As part of Osgoode's Intensive Program in Criminal Law, I'm spending my final term of law school at Old City Hall. Go to the first day.

Yesterday I observed the trial of two individuals for attempted robbery and forcible confinement of a cab driver. It wasn't as thrilling as that sounds; there was a major identification issue, the forcible confinement charge arose from a matter of seconds in which the accused held the cabbie's door shut, and nobody even came close to robbing or getting robbed. The judge whom I was to shadow for the day was likewise underwhelmed by the proceedings, and recommended I go to the courtroom next door to watch the cross-examination of a police officer.

I did so in the afternoon, but fared little better there: the cross-examination had been underway for some time and it was impossible to pick up the thread. The Crown seemed to take issue with the accused officer's account of an arrest, during which the officer allegedly traversed a coffee table in the course of tackling a suspect. I say traversed because much was made of the semantic distinction between jumping, leaping and diving over the coffee table. In whatever manner the officer moved over the coffee table, though, the suspect was tackled to the floor and a nearby TV was knocked over, so it seems likely that the officer didn't move with grace and poise.

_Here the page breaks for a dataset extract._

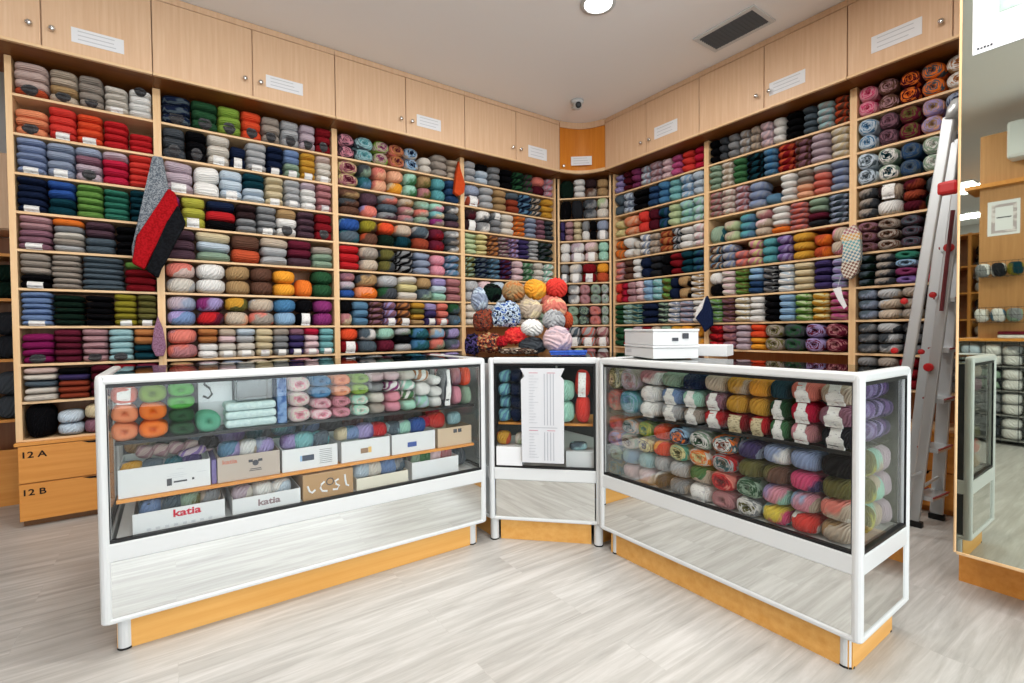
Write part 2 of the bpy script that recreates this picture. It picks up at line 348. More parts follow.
# ------------------------------------------------------------------ yarn meshes
def spow(x, p): return math.copysign(abs(x)**p, x)
def make_mesh(style, seed):
    from mathutils import noise
    rnd = random.Random(seed*31 + ord(style[0]))
    bm = bmesh.new(); uvl = bm.loops.layers.uv.new('UVMap'); nu, nv = {'g': (88, 56), 'f': (64, 40)}.get(style, (22, 14))
    ph = [rnd.uniform(0, 6.28) for _ in range(8)]
    rings = []
    if style == 'c':
        prof = [(0,-.30),(.05,-.33),(.10,-.44),(.2,-.5),(.3,-.505),(.4,-.47),(.465,-.40),(.495,-.28),(.5,0),(.495,.3),(.45,.45),(.3,.5),(0,.5)]
        vv = [0,.08,.2,.34,.48,.62,.72,.78,.84,.9,.95,.98,1]
        for k, (r, y) in enumerate(prof):
            ring = []
            for i in range(nu):
                a = 2*PI*i/nu
                rr = r*(1+.04*math.sin(2*a+ph[0])+.03*math.sin(3*a+ph[1]))
                e = .82
                ring.append(((rr*spow(math.cos(a), e)), y+.012*math.sin(3*a+ph[2]+k), rr*spow(math.sin(a), e)))
            rings.append(ring)
    else:
        nx, nc = {'s': (4.2, 2.8), 'b': (3.1, 2.8), 'h': (3.2, 2.5), 'k': (3.6, 2.6), 'g': (2.1, 2.1), 'f': (2.8, 2.4)}[style]
        vv = [j/nv for j in range(nv+1)]
        for v in vv:
            t = v*PI; x = -.5*spow(math.cos(t), 2/nx); r = .5*max(math.sin(t), 0)**(2/nx)
            ring = []
            for i in range(nu):
                a = 2*PI*i/nu; rr = r
                if style == 's': rr *= 1+.05*math.sin(3*a+ph[0])+.03*math.sin(5*a+ph[1]+2*v)
                elif style == 'b': rr *= 1+.03*math.sin(2*a+ph[0]+3*v)+.02*math.sin(5*a+8*v+ph[1])
                elif style == 'g':
                    q = Vector((x, r*math.cos(a), r*math.sin(a)))
                    d1, d2 = Vector((.5, .2, .84)), Vector((-.75, .1, .62)); e3 = q.x*.8 - q.z*.5 + .25*q.y*math.cos(seed*1.7)
                    dd_ = d1 if e3*(1 if seed % 2 else -1) > 0 else d2
                    rr *= .86 + .2*abs(math.sin(20*q.dot(dd_) + ph[0] + 2*noise.noise(q*3)))**.7
                elif style == 'f': rr *= 1 + .30*noise.noise(Vector((x*9+seed, rr*math.cos(a)*9, rr*math.sin(a)*9)))
                elif style == 'h': rr *= 1+.085*math.sin(3*a+ph[0]+7*v)
                else: rr *= 1+.07*math.sin(2*a+ph[0]+4*v)+.05*math.sin(6*v+ph[2])
                sag = (.055 if style == 's' else .03)*math.sin(2*PI*v+ph[3]) + (.02*math.sin(5*v+ph[4]))
                ring.append((x, rr*spow(math.cos(a), 2/nc), rr*spow(math.sin(a), 2/nc)+sag*(.5 if style == 'b' else 1)))
            rings.append(ring)
    pts = [p for rg in rings for p in rg]
    lo = [min(p[k] for p in pts) for k in range(3)]; hi = [max(p[k] for p in pts) for k in range(3)]
    nrm = lambda p: [(p[k]-lo[k])/(hi[k]-lo[k])-.5 for k in range(3)]
    V = []
    for k, rg in enumerate(rings):
        pole = k in (0, len(rings)-1)
        if pole:
            c = [sum(p[q] for p in rg)/nu for q in range(3)]; V.append([bm.verts.new(nrm(c))])
        else: V.append([bm.verts.new(nrm(p)) for p in rg])
    for k in range(len(V)-1):
        A, B = V[k], V[k+1]
        for i in range(nu):
            j = (i+1) % nu; u0, u1 = i/nu, (i+1)/nu
            if len(A) == 1: vs = ((A[0],(u0+u1)/2,vv[k]),(B[j],u1,vv[k+1]),(B[i],u0,vv[k+1]))
            elif len(B) == 1: vs = ((A[i],u0,vv[k]),(A[j],u1,vv[k]),(B[0],(u0+u1)/2,vv[k+1]))
            else: vs = ((A[i],u0,vv[k]),(A[j],u1,vv[k]),(B[j],u1,vv[k+1]),(B[i],u0,vv[k+1]))
            f = bm.faces.new([q[0] for q in vs]); f.smooth = True
            for lp, q in zip(f.loops, vs): lp[uvl].uv = (q[1], q[2])
    bmesh.ops.recalc_face_normals(bm, faces=bm.faces)
    me = bpy.data.meshes.new('yarn_mesh_'+style); bm.to_mesh(me); bm.free()
    me.materials.append(None)
    return me
MESHES = {s: [make_mesh(s, k) for k in range(4)] for s in 'sbhkcgf'}

def patch_mesh(kind):
    """paper band hugging the front (-y) of a unit ball"""
    hw, z0, z1 = {'band': (.25, -.48, .42), 'oval': (.27, -.44, .78), 'neck': (.24, -.48, .46)}[kind]
    bm = bmesh.new(); nx, nz = 8, 8; L = {}
    def yy(x, z):
        q = max(.55, 1 - abs(2*x)**3.4 - abs(2*min(z, .5))**2.6)
        return -.5*q**(1/2.4)
    for lay in (0, 1):
        for i in range(nx+1):
            for j in range(nz+1):
                a, b = -1+2*i/nx, j/nz
                if kind == 'oval':
                    bb = 2*b-1; x = hw*a*math.sqrt(max(0, 1-bb*bb/2)); z = (z0+z1)/2 + (z1-z0)/2*bb*math.sqrt(max(0, 1-a*a/2))
                else:
                    wd = hw*(.62 if kind == 'neck' and b > .62 else 1); x = wd*a; z = z0+(z1-z0)*b
                L[lay, i, j] = bm.verts.new((x, yy(x, z) - (.035 if lay == 0 else -.02), z))
    for i in range(nx):
        for j in range(nz):
            bm.faces.new((L[0,i,j], L[0,i+1,j], L[0,i+1,j+1], L[0,i,j+1])); bm.faces.new((L[1,i,j+1], L[1,i+1,j+1], L[1,i+1,j], L[1,i,j]))
    edge = [(i,0) for i in range(nx)] + [(nx,j) for j in range(nz)] + [(i,nz) for i in range(nx,0,-1)] + [(0,j) for j in range(nz,0,-1)]
    for k in range(len(edge)):
        a, b = edge[k], edge[(k+1) % len(edge)]
        bm.faces.new((L[(1,)+a], L[(1,)+b], L[(0,)+b], L[(0,)+a]))
    bmesh.ops.recalc_face_normals(bm, faces=bm.faces)
    for f in bm.faces: f.smooth = False
    me = bpy.data.meshes.new('paper_band'); bm.to_mesh(me); bm.free(); return me
def print_mat(name, base, ink, amount):
    mt, nt, b = new_mat(name); N = nt.nodes; L = nt.links
    tc = N.new('ShaderNodeTexCoord'); n = N.new('ShaderNodeTexNoise'); n.inputs['Scale'].default_value = 7; n.inputs['Detail'].default_value = 3
    mp = N.new('ShaderNodeMapping'); mp.inputs['Scale'].default_value = (1, 1, 2.6); L.new(tc.outputs['Object'], mp.inputs[0]); L.new(mp.outputs[0], n.inputs['Vector'])
    r = N.new('ShaderNodeValToRGB'); r.color_ramp.elements[0].position = amount; r.color_ramp.elements[1].position = amount+.05
    r.color_ramp.elements[0].color = lin(ink); r.color_ramp.elements[1].color = lin(base)
    L.new(n.outputs['Fac'], r.inputs[0]); L.new(r.outputs[0], b.inputs['Base Color']); sock(b, 'Roughness', .6); return mt
BANDM = print_mat('printed_white_band', 'E6E6E4', 'B8B4BA', .36)
KRAFTM = print_mat('printed_kraft_band', 'C9BC98', '8A7C5E', .42)
OVALM = print_mat('black_oval_label', '26262A', '8A8A8A', .33)
PATCH = {k: patch_mesh(k) for k in ('band', 'oval', 'neck')}

# ------------------------------------------------------------------ yarn placement
NOUN = {'s': ('wool_skein', 'wool skein'), 'b': ('yarn_ball', 'yarn ball'), 'h': ('yarn_hank', 'yarn hank'), 'k': ('yarn_skein', 'yarn skein'), 'c': ('yarn_cake', 'yarn cake'), 'g': ('chunky_yarn_ball', 'chunky yarn ball'), 'f': ('fluffy_yarn', 'fluffy yarn')}
ORD = ['first','second','third','fourth','fifth','sixth','seventh','eighth','ninth','tenth','eleventh','twelfth','thirteenth']
ITEMS = []
def stacks(text, default, origin, u, n, width, z0, height, depth, where, group, y_in=-.022, edges=None):
    """one row of stacks. origin: left front corner on the ground; u: along the row, n: into the shelf."""
    toks = [t.strip() for t in text.split('|')]
    ws = []; parsed = []
    for t in toks:
        p = t.split(); w, fr, marks, st = 1.0, .97, set(), default
        body = p[0]
        for q in p[1:]:
            if q[0] == ':': w = float(q[1:])
            elif q[0] == '@': fr = float(q[1:])
            else: marks.add(q)
        lay = []
        if body != '_':
            for q in body.split('/'):
                if q.startswith('_'): continue
                a = q.split('*'); s2 = st
                if '~' in a[0]: s2, a[0] = a[0].split('~'); st = s2
                lay += [(s2, a[0])]*(int(a[1]) if len(a) > 1 else 1)
        ws.append(w); parsed.append((lay, fr, marks))
    tot = sum(ws); x = 0; rz = math.atan2(u[1], u[0])
    pos = 0
    for k, (lay, fr, marks) in enumerate(parsed):
        if edges: xa, xb = edges[k], edges[k+1]
        else: xa = x; xb = x + width*ws[k]/tot; x = xb
        if not lay: continue
        pos += 1
        h = height*fr/len(lay); w = (xb-xa)
        for i, (st, spec) in enumerate(lay):
            zc = z0 + h*(len(lay)-i-.5)
            jw = random.uniform(.945, 1.01); dep = depth*random.uniform(.92, 1)
            xc = (xa+xb)/2 + random.uniform(-.004, .004)*w*5*.2; yc = y_in + dep/2 + random.uniform(0, .012)
            band = None
            if i == len(lay)-1 and '!' in marks: band = 'band'
            if i == len(lay)-1 and 'o' in marks: band = 'oval'
            if i == len(lay)-1 and 'm' in marks: band = 'kraft'
            if i == 0 and 't' in marks: band = 'band'
            if i == 0 and 'T' in marks: band = 'oval'
            if 'n' in marks: band = 'neck'
            if 'N' in marks and i >= 1: band = 'neck'
            nl = len(lay)
            pn = 'only' if nl == 1 else ('top' if i == 0 else ('bottom' if i == nl-1 else ORD[i]))
            lab = f"{colour_words(spec)} {NOUN[st][1]}, {pn} layer, {ORD[pos-1]} stack, {where}"
            if band in ('band', 'neck') and len(lab.split()) < 15: lab = lab.replace(',', ' with band,', 1) if st != 'c' else lab
            ITEMS.append(dict(st=st, spec=spec, loc=(origin[0]+u[0]*xc+n[0]*yc, origin[1]+u[1]*xc+n[1]*yc, zc),
                rz=rz+random.uniform(-.04, .04), ry=random.uniform(-.04, .04), dim=(w*jw, dep, h*random.uniform(.985, 1.03)), band=band, label=lab, group=group))
def put(st, spec, loc, dim, label, group, rz=0, ry=0, band=None, rx=0):
    ITEMS.append(dict(st=st, spec=spec, loc=loc, rz=rz, ry=ry, rx=rx, dim=dim, band=band, label=label, group=group))

ZS = [2.587, 2.385, 2.172, 1.957, 1.745, 1.537, 1.322, 1.112, .900, .690, .478]
TB = .014   # board thickness
def rows(rows_txt, default, origin, u, n, width, bay, depth=.19):
    for r, t in enumerate(rows_txt):
        if not t: continue
        zb = ZS[r+1] + TB/2; hh = ZS[r] - TB/2 - zb
        lab = f"{ORD[r]} shelf, {bay}"
        stacks(t, default, origin, u, n, width, zb, hh, depth, lab, f"yarn on the {ORD[r]} shelf down of the {bay}")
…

A sampling of my handwritten notes, taken while sitting in hallways and courtrooms throughout the day:
  • Who knew trials about violent crimes could be so boring?
  • [a caricature of the first accused]
  • This sucks so hard.
  • Reminder: reapply Polysporin when you get home.
  • I'm a complete idiot for not signing up for a defence lawyer [for my Intensive placement].
  • Why the %$@#! don't I think about taking responsibility for myself and my life?
  • This Crown kind of sucks. She's old enough to know better.
  • DIEU ET MON DROIT [in block letters]
  • Reminder: get/make a floor plan for the courthouse.
  • [an illustration of one stick figure holding another stick figure at gunpoint, robbing him of a sack marked $$$]
  • Reminder: you need socks ...
  • ... and you need to get your house in order [unclear whether this was meant literally or as a reference to my deplorable lifestyle and uncertain future]
  • [an illustration of a six-eyed, horned alien]
  • [an illustration of Scrabble tiles spelling out the F word, with the third tile knocked over, rendering the word completely indecipherable]
  • I should NOT become a police officer. I DON'T LIKE CONFLICT.